>> start DATA LINES

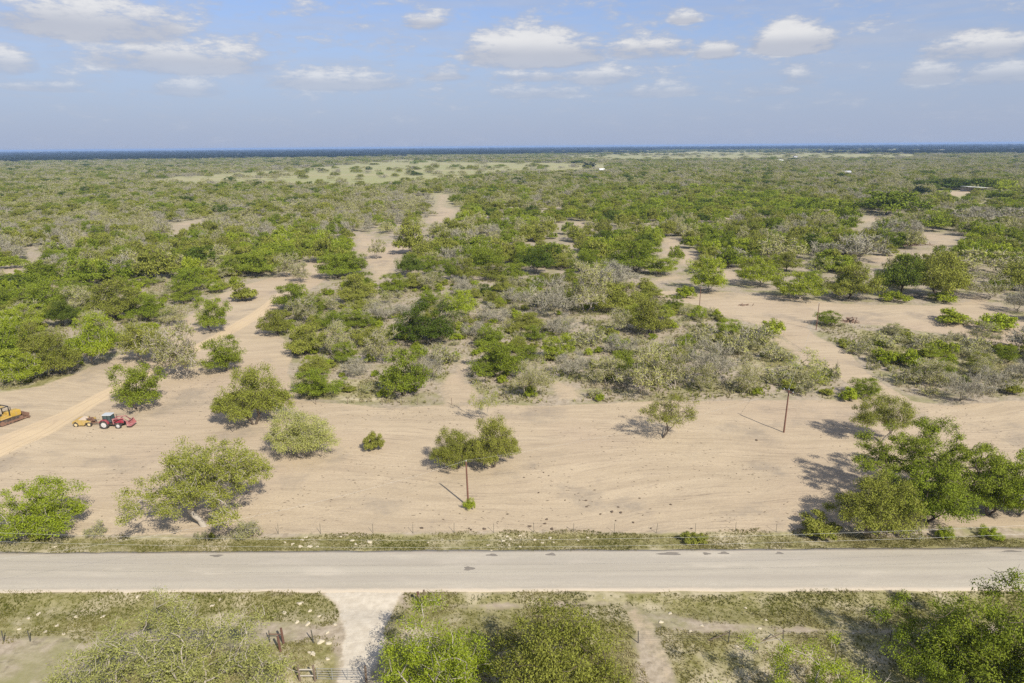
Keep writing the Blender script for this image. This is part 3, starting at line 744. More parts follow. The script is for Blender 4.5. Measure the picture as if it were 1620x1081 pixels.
def road_material():
    m, n, out = new_mat('road_chipseal')
    tc_ = n.new('ShaderNodeTexCoord')
    pos = tc_.outputs['Object']
    at = n.new('ShaderNodeAttribute', attribute_name='across')
    ac = at.outputs['Fac']
    fine = n.noise(pos, 9.0, 5, 0.7)
    st = n.noise(n.stretch(pos, (0.03, 0.8, 1.0)), 1.0, 5, 0.6)
    blot = n.noise(n.stretch(pos, (0.12, 0.5, 1.0)), 1.0, 5, 0.6)
    c = n.mix(n.ramp(fine, 0.3, 0.7), (0.385, 0.345, 0.268), (0.465, 0.415, 0.325))
    c = n.mix(n.ramp(st, 0.42, 0.66, 0.0, 0.6), c, (0.34, 0.30, 0.235))
    c = n.mix(n.ramp(blot, 0.52, 0.7, 0.0, 0.55), c, (0.52, 0.46, 0.36))
    # polished wheel paths and the dusty shoulder
    wp = n.m('ABSOLUTE', n.m('SUBTRACT', n.m('ABSOLUTE', n.m('SUBTRACT', ac, 0.5)), 0.24))
    c = n.mix(n.ramp(wp, 0.02, 0.13, 0.35, 0.0), c, (0.34, 0.30, 0.245))
    ed = n.m('ABSOLUTE', n.m('SUBTRACT', ac, 0.5))
    edn = n.m('ADD', ed, n.m('MULTIPLY', n.m('SUBTRACT', n.noise(n.stretch(pos, (0.5, 1.2, 1)), 1.0, 4, 0.6), 0.5), 0.16))
    c = n.mix(n.ramp(edn, 0.43, 0.50), c, (0.45, 0.385, 0.295))
    crack = n.noise(n.stretch(pos, (0.25, 1.1, 1.0)), 1.2, 7, 0.7, 1.5)
    ck = n.ramp(n.m('ABSOLUTE', n.m('SUBTRACT', crack, 0.5)), 0.0, 0.012, 0.35, 0.0)
    c = n.mix(ck, c, (0.26, 0.235, 0.20))
    pbr(n, out, c, 0.9, bump=fine, bump_str=0.25, bump_dist=0.02, spec=0.2)
    return m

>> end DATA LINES

GOAL: Output the data exactly. Pictures don't belong in the result.

ANSWER:
Keep writing the Blender script for this image. This is part 3, starting at line 744. More parts follow. The script is for Blender 4.5. Measure the picture as if it were 1620x1081 pixels.
def road_material():
    m, n, out = new_mat('road_chipseal')
    tc_ = n.new('ShaderNodeTexCoord')
    pos = tc_.outputs['Object']
    at = n.new('ShaderNodeAttribute', attribute_name='across')
    ac = at.outputs['Fac']
    fine = n.noise(pos, 9.0, 5, 0.7)
    st = n.noise(n.stretch(pos, (0.03, 0.8, 1.0)), 1.0, 5, 0.6)
    blot = n.noise(n.stretch(pos, (0.12, 0.5, 1.0)), 1.0, 5, 0.6)
    c = n.mix(n.ramp(fine, 0.3, 0.7), (0.385, 0.345, 0.268), (0.465, 0.415, 0.325))
    c = n.mix(n.ramp(st, 0.42, 0.66, 0.0, 0.6), c, (0.34, 0.30, 0.235))
    c = n.mix(n.ramp(blot, 0.52, 0.7, 0.0, 0.55), c, (0.52, 0.46, 0.36))
    # polished wheel paths and the dusty shoulder
    wp = n.m('ABSOLUTE', n.m('SUBTRACT', n.m('ABSOLUTE', n.m('SUBTRACT', ac, 0.5)), 0.24))
    c = n.mix(n.ramp(wp, 0.02, 0.13, 0.35, 0.0), c, (0.34, 0.30, 0.245))
    ed = n.m('ABSOLUTE', n.m('SUBTRACT', ac, 0.5))
    edn = n.m('ADD', ed, n.m('MULTIPLY', n.m('SUBTRACT', n.noise(n.stretch(pos, (0.5, 1.2, 1)), 1.0, 4, 0.6), 0.5), 0.16))
    c = n.mix(n.ramp(edn, 0.43, 0.50), c, (0.45, 0.385, 0.295))
    crack = n.noise(n.stretch(pos, (0.25, 1.1, 1.0)), 1.2, 7, 0.7, 1.5)
    ck = n.ramp(n.m('ABSOLUTE', n.m('SUBTRACT', crack, 0.5)), 0.0, 0.012, 0.35, 0.0)
    c = n.mix(ck, c, (0.26, 0.235, 0.20))
    pbr(n, out, c, 0.9, bump=fine, bump_str=0.25, bump_dist=0.02, spec=0.2)
    return m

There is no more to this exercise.